というもの。物語そのものは去年初めて日本に紹介され、切り絵のようなビジュアルで創られた絵本は3万部売れた。、小泉今日子さんによる朗読CDも発売された。そしてこの物語が若い世代を中心に、共感を呼んでいるという。

「ハチドリのひとしずく」に登場する山火事は、さまざまな困難や問題を象徴していると読み取れる。ハチドリはたとえ小さな力でも、その状況を変えようとする一人一人の姿を表しているのではないだろうか、そう考える人は少なくない。

この物語を「環境問題へのメッセージ」としてとらえる人もいる。ある人は「何をすれば分からない」として迷っていたが、「ハチドリのひとしずく」を読み、「身の回りで、自分で出来ることをすればよい」と思うようになったとのこと。その人は「本が難しいことを言っているわけではない。けれど結構重要なことを言っているのではないかと思った。一人でもやること、やったほうがいいことはどんどんやったほうがいいと思った」と感想を述べている。

「ハチドリのひとしずく」を翻訳した明治学院大学教授の辻信一氏は

わたしに出来ることをするというこれだけのことが、子どもたちも若い人たちもなかなか考えつかない。社会からじわじわといつもプレッシャーを受けていて、そのプレッシャーは何と言っているかというと、「そんなことをやって何になるの」というあの動物たちのちょう笑だったり……。でも若者は、ものすごい可能性を秘めて力を持っていると思うんです。そういう力に光を当ててもらったという気がします。


と、物語への想いを語っている。

環境云々にとらわれることなく、単に「何となく生活して、生きているだけではなく、ハチドリのように、小さくても何かの役に立ちたい。無理をせず自分が続けていくのが重要」と考える人も多い。

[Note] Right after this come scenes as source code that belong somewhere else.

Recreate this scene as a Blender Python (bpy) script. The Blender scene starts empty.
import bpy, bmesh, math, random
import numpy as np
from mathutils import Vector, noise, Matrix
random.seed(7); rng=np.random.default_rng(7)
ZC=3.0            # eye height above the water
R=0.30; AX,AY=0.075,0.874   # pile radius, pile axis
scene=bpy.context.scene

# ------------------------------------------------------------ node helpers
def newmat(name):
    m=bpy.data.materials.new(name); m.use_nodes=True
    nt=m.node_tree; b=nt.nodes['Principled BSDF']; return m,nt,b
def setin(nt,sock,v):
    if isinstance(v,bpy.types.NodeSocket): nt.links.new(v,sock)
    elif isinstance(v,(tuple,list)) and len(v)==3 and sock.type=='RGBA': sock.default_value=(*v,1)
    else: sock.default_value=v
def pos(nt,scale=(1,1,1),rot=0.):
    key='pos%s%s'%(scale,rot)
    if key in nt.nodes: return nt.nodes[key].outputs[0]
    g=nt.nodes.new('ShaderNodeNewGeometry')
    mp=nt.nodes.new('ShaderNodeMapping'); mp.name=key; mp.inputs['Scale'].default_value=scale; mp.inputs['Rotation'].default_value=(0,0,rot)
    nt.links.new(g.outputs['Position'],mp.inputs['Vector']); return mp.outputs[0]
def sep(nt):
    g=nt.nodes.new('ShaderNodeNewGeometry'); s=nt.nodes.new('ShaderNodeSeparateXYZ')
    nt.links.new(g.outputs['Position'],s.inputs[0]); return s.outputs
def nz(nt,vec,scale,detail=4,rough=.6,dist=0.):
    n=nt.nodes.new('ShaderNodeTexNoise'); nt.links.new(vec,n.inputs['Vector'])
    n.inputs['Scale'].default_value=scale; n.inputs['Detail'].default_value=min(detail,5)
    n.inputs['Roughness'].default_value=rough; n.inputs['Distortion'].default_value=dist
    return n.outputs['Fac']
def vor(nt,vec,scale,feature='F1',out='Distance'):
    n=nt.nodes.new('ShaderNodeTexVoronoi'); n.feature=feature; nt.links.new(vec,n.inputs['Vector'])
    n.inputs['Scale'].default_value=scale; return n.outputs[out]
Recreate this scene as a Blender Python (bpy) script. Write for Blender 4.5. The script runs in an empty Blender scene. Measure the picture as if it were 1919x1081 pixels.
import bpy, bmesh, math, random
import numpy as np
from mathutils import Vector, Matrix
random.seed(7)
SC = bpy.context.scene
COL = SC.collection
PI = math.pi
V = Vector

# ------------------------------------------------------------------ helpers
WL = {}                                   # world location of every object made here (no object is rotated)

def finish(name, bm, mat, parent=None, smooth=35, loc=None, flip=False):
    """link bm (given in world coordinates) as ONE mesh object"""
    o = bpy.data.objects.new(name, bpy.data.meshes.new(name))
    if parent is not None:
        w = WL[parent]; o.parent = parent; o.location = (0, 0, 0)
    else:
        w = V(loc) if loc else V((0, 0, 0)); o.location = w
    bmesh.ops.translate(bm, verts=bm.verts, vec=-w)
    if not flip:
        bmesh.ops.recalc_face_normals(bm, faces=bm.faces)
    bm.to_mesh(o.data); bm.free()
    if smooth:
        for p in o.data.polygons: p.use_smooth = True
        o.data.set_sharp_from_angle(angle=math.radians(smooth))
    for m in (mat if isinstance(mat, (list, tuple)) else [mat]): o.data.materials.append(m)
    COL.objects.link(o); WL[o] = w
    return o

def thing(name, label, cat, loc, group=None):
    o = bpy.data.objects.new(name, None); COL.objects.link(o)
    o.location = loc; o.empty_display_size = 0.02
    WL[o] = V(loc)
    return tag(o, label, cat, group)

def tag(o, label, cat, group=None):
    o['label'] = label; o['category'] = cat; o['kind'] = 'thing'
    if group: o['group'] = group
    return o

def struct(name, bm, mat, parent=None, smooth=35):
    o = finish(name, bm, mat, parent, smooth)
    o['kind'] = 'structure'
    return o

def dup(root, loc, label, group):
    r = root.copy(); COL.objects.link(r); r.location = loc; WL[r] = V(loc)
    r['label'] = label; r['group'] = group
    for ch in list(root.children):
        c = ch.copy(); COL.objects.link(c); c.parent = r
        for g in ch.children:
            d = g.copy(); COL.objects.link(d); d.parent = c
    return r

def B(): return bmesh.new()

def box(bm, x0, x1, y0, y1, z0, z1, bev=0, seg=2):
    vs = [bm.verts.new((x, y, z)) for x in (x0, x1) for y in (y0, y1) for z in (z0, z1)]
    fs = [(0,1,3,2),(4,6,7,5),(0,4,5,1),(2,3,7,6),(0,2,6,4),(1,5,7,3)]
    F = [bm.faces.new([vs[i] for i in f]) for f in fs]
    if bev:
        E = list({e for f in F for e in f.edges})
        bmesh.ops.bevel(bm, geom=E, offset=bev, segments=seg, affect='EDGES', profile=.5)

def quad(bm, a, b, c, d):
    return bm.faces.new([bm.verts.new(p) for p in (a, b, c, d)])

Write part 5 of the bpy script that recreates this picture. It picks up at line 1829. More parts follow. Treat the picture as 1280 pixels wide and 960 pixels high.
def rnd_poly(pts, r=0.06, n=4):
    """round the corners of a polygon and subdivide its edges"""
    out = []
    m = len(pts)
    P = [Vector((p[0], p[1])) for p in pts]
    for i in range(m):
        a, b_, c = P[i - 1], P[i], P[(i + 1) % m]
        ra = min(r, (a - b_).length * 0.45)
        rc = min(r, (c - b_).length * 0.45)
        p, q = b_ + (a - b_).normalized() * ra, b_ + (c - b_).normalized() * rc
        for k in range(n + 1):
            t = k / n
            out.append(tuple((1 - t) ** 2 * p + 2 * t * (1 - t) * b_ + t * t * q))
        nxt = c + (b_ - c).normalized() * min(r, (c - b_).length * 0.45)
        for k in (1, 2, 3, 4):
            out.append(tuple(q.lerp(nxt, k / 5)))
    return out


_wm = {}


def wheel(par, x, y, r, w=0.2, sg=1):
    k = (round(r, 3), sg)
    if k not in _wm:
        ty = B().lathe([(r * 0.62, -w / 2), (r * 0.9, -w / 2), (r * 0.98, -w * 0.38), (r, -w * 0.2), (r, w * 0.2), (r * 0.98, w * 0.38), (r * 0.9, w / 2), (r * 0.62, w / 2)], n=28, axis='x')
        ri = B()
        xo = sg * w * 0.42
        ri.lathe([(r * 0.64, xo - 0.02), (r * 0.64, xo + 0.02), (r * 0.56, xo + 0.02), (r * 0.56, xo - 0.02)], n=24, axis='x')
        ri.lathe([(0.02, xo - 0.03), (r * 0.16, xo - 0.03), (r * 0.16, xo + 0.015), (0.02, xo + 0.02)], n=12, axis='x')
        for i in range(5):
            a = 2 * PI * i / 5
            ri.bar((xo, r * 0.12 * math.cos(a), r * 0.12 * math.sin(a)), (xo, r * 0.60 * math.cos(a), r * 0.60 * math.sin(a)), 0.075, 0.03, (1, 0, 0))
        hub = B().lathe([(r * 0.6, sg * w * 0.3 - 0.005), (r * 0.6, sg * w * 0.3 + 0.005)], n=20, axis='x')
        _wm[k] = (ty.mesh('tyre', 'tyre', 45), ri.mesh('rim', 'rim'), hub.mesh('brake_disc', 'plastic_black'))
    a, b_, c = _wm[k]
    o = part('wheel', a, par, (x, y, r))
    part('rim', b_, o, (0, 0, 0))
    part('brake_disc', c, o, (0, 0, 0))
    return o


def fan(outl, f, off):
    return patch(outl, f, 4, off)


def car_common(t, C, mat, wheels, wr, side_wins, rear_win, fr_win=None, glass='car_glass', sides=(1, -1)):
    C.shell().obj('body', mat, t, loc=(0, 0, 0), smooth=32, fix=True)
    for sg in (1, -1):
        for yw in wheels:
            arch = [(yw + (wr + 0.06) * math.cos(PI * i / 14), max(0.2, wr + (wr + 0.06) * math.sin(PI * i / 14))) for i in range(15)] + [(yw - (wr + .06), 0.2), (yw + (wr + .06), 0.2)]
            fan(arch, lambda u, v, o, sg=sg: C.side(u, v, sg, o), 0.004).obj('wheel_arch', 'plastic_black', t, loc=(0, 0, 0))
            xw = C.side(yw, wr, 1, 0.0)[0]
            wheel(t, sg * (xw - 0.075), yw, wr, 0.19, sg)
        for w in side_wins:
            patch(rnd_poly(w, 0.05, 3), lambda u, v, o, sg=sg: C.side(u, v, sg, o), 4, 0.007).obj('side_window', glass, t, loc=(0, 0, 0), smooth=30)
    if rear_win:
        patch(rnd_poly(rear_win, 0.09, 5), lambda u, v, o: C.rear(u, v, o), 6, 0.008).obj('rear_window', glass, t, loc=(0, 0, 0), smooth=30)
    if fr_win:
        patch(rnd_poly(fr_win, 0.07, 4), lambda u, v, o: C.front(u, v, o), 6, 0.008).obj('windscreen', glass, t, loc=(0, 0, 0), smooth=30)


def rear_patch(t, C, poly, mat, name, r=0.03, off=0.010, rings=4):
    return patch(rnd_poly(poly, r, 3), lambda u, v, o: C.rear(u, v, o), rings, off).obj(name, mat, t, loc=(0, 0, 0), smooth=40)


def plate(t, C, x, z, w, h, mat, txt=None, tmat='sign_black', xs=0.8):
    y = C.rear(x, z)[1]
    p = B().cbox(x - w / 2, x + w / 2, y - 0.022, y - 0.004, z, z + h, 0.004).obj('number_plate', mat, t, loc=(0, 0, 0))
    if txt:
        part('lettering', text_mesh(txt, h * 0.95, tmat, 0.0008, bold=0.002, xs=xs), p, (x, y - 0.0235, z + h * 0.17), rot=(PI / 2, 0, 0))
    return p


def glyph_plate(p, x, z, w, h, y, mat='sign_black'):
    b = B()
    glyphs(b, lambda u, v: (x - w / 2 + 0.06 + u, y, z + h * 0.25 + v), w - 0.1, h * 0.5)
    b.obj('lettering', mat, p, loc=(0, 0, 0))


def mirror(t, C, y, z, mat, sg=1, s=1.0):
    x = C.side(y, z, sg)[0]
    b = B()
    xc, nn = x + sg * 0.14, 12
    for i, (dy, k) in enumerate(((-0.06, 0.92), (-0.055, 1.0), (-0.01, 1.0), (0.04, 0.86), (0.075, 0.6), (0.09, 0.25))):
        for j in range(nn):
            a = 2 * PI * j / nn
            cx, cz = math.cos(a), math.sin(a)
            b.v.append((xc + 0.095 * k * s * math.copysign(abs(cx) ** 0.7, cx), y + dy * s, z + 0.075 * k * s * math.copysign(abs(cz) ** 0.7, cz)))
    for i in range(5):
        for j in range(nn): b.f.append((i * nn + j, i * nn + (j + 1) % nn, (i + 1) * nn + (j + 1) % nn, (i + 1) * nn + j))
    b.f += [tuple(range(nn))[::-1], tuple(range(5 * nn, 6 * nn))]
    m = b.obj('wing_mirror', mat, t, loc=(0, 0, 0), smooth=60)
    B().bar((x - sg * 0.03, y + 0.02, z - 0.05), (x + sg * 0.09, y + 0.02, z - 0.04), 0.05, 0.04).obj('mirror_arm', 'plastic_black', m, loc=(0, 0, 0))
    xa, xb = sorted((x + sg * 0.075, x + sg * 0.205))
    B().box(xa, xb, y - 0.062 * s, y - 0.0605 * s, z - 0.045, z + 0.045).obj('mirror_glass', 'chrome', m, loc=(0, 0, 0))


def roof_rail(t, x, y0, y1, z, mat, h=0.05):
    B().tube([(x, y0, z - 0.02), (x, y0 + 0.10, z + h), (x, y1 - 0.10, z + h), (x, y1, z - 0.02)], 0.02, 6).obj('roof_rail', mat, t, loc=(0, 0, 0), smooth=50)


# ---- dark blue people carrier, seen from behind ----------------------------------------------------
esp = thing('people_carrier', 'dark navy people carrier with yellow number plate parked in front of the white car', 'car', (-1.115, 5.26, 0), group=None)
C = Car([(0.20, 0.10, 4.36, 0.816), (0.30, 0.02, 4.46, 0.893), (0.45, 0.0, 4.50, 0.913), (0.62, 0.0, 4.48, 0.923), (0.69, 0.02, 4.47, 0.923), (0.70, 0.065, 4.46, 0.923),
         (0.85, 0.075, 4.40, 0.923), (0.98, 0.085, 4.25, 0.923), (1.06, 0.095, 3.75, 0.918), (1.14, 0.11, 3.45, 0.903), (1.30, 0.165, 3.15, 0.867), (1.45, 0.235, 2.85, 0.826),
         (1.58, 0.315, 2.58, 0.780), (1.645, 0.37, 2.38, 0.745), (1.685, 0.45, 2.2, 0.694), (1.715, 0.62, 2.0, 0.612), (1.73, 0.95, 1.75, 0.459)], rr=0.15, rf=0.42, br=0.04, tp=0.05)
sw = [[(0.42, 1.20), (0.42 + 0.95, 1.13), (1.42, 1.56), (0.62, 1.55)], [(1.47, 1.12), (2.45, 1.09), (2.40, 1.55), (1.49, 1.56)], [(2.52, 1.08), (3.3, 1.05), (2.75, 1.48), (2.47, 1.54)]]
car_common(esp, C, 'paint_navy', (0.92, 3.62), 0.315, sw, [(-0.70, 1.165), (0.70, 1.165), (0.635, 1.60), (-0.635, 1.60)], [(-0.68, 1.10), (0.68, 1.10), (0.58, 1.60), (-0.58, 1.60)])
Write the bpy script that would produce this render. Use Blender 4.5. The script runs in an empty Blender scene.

ハチドリの話をどうとらえるかは人それぞれ。だが、多くの人が「自分のだめだけではなく、誰かのため、何かのためにとか、ああいう物語を読んで自分にもできるのではないかと思うようになった」とし、「ハチドリのように生きたい」「自分にとっての『ハチドリのひとしずく』を探したい」と思うようになった。

物語に触れた人がそれぞれの暮らしの中で、ハチドリのメッセージを活かし始めているのだという。

なおこの「ハチドリのひとしずく」だが、一昨年ノーベル平和賞を受賞した(「もったいない」運動で知られている)ケニアの副環境相ワンガリ・マータイ氏が英語版を出版すべく動き出しているという。数年後、英語圏でもハチドリのメッセージを受け取った人たちが多くの「しずく」を運ぼうとするようになるのだろう。